Scene modeling code data
————
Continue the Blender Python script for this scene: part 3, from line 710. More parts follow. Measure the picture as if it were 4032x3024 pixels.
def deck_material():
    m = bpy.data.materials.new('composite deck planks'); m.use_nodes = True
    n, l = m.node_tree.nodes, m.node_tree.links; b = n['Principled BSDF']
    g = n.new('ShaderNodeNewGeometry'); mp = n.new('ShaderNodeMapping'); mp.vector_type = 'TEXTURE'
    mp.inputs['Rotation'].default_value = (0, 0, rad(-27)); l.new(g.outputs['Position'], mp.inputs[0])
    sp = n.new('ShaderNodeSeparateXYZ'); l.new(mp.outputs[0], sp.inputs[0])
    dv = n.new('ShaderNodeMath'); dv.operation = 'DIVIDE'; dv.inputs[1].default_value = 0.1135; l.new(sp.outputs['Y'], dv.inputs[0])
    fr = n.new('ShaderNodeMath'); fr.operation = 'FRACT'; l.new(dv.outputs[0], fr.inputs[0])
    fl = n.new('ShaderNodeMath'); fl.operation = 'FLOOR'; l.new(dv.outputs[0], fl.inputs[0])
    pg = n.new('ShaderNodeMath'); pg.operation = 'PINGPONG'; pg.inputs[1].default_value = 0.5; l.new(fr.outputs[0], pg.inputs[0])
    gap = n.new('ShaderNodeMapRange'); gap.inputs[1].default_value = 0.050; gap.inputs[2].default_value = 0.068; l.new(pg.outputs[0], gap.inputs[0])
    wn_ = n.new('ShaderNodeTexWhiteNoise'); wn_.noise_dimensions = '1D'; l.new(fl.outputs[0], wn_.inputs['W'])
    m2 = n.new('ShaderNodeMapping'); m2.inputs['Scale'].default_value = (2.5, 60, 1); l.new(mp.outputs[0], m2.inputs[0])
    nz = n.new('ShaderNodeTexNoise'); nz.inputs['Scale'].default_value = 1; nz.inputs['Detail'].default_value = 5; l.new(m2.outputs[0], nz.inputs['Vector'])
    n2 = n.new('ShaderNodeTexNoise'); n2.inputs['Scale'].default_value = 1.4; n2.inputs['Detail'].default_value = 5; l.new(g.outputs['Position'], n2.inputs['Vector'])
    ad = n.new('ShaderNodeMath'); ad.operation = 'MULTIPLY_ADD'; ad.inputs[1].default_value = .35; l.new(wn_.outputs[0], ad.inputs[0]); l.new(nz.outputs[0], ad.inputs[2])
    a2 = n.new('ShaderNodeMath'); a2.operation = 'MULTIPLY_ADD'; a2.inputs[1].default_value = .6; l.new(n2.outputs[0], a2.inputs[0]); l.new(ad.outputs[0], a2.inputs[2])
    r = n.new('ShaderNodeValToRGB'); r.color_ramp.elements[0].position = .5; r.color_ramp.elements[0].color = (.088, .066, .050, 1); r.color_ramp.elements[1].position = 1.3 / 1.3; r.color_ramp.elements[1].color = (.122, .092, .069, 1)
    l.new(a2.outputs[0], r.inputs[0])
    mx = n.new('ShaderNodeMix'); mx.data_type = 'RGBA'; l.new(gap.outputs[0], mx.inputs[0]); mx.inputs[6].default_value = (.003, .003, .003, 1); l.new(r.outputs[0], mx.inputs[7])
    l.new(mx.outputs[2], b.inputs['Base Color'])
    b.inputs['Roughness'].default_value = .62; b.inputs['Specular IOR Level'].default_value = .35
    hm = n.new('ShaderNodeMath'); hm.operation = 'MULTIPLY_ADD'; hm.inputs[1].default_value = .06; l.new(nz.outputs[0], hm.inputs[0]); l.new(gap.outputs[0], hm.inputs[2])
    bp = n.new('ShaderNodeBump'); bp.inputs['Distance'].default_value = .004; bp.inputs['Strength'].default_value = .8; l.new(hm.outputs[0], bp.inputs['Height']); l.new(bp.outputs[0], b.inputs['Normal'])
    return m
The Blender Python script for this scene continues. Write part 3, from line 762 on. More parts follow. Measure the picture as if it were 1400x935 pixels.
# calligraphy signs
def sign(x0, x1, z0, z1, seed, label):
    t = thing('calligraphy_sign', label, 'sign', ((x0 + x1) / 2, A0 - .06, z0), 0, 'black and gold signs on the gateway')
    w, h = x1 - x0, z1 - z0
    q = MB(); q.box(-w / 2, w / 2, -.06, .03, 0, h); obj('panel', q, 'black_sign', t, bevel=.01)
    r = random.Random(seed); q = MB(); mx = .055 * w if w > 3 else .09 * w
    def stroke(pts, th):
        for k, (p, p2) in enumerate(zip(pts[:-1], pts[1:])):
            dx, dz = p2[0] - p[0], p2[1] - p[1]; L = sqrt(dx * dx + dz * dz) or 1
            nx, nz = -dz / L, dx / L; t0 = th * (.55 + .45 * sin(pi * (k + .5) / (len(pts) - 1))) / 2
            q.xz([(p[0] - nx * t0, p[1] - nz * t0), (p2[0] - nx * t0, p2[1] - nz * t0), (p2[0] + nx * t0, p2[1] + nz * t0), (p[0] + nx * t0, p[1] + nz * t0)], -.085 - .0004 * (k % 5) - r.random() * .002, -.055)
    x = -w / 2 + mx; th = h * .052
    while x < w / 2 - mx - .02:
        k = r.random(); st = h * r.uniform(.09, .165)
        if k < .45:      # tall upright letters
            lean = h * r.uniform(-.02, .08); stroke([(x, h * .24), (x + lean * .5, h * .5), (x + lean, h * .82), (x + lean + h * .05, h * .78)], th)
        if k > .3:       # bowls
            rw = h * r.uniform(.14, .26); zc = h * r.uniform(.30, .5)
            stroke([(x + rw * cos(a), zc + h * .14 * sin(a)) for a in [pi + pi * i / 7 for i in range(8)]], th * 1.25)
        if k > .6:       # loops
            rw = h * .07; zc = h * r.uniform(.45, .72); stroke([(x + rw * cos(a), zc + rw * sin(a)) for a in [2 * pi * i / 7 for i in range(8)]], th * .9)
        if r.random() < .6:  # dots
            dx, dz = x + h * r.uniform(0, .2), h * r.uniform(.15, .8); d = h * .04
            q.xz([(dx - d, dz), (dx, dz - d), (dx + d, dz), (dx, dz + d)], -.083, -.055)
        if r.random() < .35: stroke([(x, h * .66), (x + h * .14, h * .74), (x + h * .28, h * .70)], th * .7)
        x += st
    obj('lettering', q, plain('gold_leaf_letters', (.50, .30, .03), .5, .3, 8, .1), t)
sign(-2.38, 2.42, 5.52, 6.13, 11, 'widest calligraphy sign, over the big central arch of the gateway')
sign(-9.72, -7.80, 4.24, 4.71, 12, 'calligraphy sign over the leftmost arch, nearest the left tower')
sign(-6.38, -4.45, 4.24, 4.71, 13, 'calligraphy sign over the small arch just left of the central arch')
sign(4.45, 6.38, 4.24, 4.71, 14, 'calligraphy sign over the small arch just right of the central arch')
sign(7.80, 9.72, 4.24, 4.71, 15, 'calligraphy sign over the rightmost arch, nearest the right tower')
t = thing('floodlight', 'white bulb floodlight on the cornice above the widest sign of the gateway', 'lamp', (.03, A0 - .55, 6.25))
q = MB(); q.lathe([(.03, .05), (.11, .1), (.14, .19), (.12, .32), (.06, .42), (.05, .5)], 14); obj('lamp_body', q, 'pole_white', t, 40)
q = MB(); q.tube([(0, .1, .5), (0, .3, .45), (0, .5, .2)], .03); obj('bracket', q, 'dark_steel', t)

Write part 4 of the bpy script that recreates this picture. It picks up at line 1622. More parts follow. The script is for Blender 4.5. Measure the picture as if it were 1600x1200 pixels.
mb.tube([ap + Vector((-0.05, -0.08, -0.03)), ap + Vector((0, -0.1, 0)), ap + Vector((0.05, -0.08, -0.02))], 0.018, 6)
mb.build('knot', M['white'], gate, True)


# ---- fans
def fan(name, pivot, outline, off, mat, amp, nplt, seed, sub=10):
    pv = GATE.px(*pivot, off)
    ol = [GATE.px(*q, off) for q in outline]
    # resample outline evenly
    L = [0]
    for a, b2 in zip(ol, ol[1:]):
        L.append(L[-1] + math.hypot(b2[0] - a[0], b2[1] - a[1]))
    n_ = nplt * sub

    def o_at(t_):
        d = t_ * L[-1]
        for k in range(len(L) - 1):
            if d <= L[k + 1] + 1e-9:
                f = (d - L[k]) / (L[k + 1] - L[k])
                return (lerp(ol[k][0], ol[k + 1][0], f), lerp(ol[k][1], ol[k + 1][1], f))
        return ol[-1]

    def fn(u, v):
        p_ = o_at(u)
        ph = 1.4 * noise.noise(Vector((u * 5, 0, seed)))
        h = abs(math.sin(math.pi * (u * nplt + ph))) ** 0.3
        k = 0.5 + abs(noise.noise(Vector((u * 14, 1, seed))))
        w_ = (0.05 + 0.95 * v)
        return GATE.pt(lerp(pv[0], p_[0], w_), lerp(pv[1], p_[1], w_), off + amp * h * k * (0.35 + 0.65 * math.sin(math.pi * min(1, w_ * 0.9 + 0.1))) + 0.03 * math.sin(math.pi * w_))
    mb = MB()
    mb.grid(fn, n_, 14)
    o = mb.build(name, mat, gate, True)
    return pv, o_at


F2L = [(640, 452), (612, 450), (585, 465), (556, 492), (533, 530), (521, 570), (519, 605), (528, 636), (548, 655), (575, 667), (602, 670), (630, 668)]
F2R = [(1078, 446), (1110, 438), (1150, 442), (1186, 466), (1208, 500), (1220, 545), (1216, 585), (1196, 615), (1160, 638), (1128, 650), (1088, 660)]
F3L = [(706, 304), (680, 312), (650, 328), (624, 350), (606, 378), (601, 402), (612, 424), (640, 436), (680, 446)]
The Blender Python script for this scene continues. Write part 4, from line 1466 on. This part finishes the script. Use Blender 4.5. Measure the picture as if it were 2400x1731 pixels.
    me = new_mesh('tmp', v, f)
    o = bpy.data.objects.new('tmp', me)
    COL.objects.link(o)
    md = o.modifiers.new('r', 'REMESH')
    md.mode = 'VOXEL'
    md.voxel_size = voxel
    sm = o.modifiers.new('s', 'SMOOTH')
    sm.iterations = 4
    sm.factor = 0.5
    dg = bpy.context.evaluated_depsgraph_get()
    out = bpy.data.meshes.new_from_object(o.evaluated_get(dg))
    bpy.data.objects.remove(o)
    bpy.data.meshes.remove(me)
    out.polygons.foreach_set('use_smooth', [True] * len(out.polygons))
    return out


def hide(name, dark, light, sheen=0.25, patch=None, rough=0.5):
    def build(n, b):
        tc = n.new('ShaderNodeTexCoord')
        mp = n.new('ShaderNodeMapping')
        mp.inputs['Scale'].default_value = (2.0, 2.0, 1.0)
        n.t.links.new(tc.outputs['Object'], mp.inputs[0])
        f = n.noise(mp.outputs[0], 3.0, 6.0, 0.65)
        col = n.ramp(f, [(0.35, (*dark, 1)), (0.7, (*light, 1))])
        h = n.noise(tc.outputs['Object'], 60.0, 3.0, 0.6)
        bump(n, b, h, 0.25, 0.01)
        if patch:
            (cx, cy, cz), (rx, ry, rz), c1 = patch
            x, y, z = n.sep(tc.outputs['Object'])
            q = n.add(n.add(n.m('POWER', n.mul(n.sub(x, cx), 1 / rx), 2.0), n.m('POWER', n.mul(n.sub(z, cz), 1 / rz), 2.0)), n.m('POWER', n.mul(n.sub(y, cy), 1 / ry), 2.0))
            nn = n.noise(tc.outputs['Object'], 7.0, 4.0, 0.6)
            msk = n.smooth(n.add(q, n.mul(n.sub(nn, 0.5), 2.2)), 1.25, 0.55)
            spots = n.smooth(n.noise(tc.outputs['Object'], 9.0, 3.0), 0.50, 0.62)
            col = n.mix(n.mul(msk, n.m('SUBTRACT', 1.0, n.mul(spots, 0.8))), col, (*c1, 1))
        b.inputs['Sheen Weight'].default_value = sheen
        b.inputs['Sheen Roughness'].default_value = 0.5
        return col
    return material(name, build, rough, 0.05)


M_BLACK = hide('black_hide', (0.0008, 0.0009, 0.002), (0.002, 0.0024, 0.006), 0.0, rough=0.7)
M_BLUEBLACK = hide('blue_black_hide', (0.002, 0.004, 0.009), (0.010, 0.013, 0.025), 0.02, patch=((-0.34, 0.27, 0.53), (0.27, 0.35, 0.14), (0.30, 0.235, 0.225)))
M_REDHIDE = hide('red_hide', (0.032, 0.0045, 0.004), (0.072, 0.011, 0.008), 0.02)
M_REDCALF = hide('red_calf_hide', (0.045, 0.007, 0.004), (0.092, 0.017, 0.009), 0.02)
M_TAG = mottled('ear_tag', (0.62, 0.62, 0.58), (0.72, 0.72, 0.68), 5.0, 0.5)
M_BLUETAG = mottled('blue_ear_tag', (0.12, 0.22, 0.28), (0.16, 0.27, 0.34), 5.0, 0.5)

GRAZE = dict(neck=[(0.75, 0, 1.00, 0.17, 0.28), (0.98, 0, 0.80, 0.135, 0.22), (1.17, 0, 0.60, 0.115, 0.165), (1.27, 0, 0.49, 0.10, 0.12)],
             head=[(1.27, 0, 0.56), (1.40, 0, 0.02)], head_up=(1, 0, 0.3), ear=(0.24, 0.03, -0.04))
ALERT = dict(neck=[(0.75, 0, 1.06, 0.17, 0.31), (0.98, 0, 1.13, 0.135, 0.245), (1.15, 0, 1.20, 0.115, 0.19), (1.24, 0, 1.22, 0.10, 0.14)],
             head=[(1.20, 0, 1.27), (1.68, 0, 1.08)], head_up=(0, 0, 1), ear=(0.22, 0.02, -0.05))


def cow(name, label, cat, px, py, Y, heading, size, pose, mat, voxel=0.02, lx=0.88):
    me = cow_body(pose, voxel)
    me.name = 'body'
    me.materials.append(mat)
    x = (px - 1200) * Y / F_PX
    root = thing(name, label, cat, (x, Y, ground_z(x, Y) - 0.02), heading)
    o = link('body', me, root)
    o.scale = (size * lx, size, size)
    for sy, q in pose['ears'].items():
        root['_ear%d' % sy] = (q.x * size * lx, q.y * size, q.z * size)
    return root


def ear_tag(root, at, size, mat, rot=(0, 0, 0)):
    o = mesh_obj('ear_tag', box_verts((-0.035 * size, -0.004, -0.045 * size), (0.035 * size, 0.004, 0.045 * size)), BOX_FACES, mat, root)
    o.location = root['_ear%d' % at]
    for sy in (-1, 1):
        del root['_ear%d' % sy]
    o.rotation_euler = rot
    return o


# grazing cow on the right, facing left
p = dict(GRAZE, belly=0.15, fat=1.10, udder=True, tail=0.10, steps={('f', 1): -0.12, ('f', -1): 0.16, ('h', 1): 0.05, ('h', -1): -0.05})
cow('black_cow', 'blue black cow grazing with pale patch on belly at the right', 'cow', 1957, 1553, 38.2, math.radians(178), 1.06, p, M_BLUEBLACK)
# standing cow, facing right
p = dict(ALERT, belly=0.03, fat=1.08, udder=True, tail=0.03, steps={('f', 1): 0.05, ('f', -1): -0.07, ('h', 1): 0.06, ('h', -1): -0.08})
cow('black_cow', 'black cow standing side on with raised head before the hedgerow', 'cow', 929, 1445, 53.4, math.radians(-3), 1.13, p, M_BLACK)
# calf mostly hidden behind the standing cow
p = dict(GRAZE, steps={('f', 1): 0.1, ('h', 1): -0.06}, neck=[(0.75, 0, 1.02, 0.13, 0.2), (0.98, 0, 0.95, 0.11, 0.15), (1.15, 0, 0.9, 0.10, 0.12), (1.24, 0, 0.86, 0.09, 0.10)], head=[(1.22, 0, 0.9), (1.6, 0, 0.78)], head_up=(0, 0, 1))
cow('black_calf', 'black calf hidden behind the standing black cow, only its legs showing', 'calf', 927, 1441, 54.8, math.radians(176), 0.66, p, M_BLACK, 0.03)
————
• Short exercise: Filter the data, keeping only the lines that contain "this".

• Task answer:
Continue the Blender Python script for this scene: part 3, from line 710. More parts follow. Measure the picture as if it were 4032x3024 pixels.
The Blender Python script for this scene continues. Write part 3, from line 762 on. More parts follow. Measure the picture as if it were 1400x935 pixels.
Write part 4 of the bpy script that recreates this picture. It picks up at line 1622. More parts follow. The script is for Blender 4.5. Measure the picture as if it were 1600x1200 pixels.
The Blender Python script for this scene continues. Write part 4, from line 1466 on. This part finishes the script. Use Blender 4.5. Measure the picture as if it were 2400x1731 pixels.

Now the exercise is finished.